No picture has ever sufficiently captured

The smile in his angelic eyes,

And no book will ever fully explain

the beauty that Ali has defined.

Seriously though, how can somebody who sees her father in such terms help him craft a sincere telling of his life? As a matter of fact, she can’t. Instead, daddy and daughter throw together an assortment of parables and aphorisms so clichéd they’d barely qualify as closing thoughts on a Dr. Phil special. “Giving because you genuinely want to help a person or a worthy cause while remaining anonymous is true charity,” Ali sermonizes. “That is the kind of giver I wanted to be . . . a giver from the heart.” Or try this nugget of 24-carat cheese: “Material things lose their value over time, while matters of the heart deepen and strengthen with age and wisdom.”

So is that what’s left of the Greatest? A purveyor of time-tested drivel? A few weeks ago, I went to a book signing to meet Joe Frazier. Putting a boxing glove in front of him to sign, I asked if he ever missed lacing the things up. “You kiddin’?” he snapped. “I put gloves on every day. Feel this, young man.” Then he flexed his heaping bicep as if he were preparing to use it. When I met Ali last Wednesday, at a promotion at the Hue-Man bookstore in Harlem, he patted my shoulder like we were old buds and laid such “angelic eyes” on me that, had I had something I say, I probably would have forgotten. Am I horrible for asking what happened to the guy who liked whupping people so bad he’d draw it out for fun? What’s a boxing fan to do—cry?

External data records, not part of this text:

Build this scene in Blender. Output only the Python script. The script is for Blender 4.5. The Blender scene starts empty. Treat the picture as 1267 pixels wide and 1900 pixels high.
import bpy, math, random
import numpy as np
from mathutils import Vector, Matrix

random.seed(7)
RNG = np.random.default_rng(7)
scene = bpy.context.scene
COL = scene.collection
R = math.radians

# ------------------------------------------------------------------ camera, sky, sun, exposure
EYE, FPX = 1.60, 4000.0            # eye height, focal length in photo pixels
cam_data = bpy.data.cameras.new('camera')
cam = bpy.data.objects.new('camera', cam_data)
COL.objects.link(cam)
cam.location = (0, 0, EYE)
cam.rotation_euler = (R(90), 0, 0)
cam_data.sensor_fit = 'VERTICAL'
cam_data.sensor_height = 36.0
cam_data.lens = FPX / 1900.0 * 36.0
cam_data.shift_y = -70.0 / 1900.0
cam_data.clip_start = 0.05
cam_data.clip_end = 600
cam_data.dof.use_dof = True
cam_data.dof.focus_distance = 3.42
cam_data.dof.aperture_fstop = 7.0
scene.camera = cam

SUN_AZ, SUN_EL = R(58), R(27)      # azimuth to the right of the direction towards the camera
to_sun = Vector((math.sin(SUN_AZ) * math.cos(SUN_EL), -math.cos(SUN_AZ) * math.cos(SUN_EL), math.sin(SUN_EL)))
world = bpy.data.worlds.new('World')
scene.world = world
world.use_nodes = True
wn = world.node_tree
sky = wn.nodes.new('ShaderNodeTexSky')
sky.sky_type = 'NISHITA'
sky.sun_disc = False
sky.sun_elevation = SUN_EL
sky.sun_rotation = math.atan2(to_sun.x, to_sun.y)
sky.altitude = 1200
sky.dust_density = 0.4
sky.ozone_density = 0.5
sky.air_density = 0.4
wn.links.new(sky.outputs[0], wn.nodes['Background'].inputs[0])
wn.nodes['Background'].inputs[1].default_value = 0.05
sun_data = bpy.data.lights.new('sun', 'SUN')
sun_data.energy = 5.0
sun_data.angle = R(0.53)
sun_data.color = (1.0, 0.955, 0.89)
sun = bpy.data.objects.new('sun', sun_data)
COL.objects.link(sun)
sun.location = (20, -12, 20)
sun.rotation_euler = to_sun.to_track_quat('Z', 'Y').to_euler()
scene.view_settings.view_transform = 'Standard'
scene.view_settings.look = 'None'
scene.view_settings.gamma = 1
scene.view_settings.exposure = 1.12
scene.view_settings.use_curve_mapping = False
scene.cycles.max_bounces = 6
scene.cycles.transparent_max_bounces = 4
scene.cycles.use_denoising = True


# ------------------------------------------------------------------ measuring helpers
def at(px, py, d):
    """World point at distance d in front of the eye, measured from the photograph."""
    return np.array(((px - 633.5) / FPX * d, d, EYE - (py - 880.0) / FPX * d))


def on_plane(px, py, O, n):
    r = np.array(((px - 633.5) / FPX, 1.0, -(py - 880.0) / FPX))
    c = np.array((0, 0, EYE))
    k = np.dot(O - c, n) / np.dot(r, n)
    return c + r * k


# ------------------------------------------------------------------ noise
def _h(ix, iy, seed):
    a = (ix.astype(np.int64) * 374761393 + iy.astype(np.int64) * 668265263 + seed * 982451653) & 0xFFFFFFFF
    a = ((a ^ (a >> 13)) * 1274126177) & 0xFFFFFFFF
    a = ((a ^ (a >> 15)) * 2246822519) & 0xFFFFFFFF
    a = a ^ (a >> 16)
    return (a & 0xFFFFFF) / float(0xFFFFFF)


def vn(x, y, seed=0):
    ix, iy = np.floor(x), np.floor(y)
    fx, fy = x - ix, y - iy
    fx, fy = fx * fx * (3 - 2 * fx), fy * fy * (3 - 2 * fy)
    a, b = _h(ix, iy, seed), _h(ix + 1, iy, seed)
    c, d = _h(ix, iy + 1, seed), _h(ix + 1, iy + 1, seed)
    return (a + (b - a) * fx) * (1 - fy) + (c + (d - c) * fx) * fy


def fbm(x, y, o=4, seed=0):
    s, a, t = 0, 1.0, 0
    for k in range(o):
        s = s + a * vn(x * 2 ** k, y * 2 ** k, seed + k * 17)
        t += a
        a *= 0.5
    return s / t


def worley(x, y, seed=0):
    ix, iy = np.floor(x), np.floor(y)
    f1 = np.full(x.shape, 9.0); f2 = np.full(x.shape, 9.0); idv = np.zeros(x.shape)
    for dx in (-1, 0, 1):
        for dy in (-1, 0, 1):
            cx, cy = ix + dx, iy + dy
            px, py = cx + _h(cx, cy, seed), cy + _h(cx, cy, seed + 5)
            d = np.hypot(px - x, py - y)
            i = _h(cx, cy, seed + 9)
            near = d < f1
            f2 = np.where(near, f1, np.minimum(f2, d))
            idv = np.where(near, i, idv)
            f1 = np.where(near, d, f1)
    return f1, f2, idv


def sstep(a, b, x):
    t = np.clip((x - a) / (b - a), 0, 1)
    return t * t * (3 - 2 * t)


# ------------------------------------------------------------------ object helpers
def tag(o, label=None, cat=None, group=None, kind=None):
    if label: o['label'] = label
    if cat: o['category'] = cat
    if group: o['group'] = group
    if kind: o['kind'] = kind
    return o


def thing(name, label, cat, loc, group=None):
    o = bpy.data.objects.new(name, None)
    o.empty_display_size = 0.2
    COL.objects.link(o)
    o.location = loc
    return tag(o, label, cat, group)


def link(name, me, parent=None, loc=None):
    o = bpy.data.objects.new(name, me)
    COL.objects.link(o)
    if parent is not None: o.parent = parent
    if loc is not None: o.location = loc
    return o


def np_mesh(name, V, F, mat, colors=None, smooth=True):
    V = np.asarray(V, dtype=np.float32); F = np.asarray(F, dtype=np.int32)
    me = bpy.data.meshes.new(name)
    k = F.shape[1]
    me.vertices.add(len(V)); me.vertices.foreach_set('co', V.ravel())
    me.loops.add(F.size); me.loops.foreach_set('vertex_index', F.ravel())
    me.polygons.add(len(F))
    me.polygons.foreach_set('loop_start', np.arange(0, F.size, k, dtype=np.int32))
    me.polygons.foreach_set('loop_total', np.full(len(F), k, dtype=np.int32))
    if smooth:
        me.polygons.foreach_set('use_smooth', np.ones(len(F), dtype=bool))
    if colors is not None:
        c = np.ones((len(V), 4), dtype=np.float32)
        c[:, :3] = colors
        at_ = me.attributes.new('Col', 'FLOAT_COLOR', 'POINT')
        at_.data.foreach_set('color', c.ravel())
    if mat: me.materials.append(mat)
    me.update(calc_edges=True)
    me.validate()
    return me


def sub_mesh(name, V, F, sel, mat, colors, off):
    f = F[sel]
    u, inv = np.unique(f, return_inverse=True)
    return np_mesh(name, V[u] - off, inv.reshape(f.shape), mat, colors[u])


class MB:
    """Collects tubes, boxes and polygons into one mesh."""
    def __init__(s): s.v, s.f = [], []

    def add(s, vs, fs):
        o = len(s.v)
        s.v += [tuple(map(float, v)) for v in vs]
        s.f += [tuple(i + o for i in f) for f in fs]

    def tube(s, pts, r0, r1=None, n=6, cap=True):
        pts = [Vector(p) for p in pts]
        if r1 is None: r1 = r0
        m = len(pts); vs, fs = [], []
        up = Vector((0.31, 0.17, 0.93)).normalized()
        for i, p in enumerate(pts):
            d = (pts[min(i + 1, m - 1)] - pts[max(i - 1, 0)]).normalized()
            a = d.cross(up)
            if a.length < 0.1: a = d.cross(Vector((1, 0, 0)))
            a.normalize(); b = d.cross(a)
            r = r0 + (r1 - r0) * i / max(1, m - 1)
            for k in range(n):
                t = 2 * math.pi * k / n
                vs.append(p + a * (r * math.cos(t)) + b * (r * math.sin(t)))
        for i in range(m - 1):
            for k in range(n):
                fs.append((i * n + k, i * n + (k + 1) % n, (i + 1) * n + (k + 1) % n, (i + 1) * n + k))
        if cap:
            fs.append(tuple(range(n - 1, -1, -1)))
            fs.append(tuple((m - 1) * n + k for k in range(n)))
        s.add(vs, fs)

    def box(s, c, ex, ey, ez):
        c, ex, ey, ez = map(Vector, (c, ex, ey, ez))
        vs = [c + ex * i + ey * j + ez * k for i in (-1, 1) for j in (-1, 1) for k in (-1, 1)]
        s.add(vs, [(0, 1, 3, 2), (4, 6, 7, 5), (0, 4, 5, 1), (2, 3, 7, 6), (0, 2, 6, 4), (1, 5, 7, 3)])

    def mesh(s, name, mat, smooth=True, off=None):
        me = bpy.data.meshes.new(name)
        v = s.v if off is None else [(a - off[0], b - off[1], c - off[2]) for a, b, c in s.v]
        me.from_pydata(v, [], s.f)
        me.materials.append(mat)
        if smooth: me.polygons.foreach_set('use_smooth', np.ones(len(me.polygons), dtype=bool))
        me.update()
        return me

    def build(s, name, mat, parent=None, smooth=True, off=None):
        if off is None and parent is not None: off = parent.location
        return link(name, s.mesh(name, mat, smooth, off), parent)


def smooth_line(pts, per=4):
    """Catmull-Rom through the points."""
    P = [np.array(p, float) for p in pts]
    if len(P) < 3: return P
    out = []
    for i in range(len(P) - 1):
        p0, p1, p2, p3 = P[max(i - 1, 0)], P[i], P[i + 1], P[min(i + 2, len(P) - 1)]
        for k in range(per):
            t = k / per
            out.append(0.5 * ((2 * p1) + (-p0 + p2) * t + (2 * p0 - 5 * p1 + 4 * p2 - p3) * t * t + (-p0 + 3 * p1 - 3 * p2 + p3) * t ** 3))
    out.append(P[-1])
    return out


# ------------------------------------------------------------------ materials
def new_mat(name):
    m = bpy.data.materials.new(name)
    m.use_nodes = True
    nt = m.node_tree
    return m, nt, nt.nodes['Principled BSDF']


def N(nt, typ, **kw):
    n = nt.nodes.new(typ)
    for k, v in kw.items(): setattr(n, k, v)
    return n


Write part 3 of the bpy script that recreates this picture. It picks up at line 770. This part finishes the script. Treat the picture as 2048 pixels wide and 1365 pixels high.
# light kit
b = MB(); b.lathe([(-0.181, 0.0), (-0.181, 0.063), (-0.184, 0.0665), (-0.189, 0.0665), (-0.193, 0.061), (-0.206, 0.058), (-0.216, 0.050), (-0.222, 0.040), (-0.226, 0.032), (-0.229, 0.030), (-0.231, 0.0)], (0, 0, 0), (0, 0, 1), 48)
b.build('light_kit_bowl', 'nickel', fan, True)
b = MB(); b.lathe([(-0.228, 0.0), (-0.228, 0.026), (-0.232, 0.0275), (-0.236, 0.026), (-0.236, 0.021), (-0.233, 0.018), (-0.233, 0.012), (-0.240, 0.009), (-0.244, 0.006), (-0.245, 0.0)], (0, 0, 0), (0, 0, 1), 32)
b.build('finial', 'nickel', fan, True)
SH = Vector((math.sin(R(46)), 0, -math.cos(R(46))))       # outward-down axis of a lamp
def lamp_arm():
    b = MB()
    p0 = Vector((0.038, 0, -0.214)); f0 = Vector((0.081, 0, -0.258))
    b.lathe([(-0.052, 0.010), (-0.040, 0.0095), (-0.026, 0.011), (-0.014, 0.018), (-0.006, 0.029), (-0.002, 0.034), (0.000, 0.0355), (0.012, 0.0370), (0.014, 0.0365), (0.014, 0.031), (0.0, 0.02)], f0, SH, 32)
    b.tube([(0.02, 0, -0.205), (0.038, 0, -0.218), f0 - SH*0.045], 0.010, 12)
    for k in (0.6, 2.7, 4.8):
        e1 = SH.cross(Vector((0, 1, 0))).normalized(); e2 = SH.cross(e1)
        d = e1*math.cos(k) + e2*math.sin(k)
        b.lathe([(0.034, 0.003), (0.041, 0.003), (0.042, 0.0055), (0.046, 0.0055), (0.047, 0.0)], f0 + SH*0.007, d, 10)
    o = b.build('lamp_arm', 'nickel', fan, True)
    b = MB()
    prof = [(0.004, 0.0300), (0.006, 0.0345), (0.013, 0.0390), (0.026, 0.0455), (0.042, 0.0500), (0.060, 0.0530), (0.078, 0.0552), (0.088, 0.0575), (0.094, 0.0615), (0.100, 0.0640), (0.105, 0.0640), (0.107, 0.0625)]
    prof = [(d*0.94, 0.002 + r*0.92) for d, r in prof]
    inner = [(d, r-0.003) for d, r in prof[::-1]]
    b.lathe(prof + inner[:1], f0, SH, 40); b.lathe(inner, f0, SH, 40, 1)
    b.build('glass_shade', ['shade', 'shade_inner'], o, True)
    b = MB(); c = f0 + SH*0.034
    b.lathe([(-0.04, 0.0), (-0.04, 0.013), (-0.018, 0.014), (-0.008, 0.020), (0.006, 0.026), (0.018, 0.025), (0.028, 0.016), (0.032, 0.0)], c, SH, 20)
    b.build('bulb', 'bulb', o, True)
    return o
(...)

Personally, I had a picture taken. I figure for $22, I got my money’s worth. It was the autograph dealers who felt gypped. They’d purchased event tickets on the promise of pre-signed books, which they hoped to turn around for a profit on eBay. What they discovered was that all the signatures were identical, loop for loop, squiggle for squiggle. It was funny watching so many people, who five minutes earlier had shaken hands with this monolith of love, screaming at innocent cashiers, “What the f*ck did I waste my time for? This signature is autopenned!” That’s right, buddy. So is the entire book.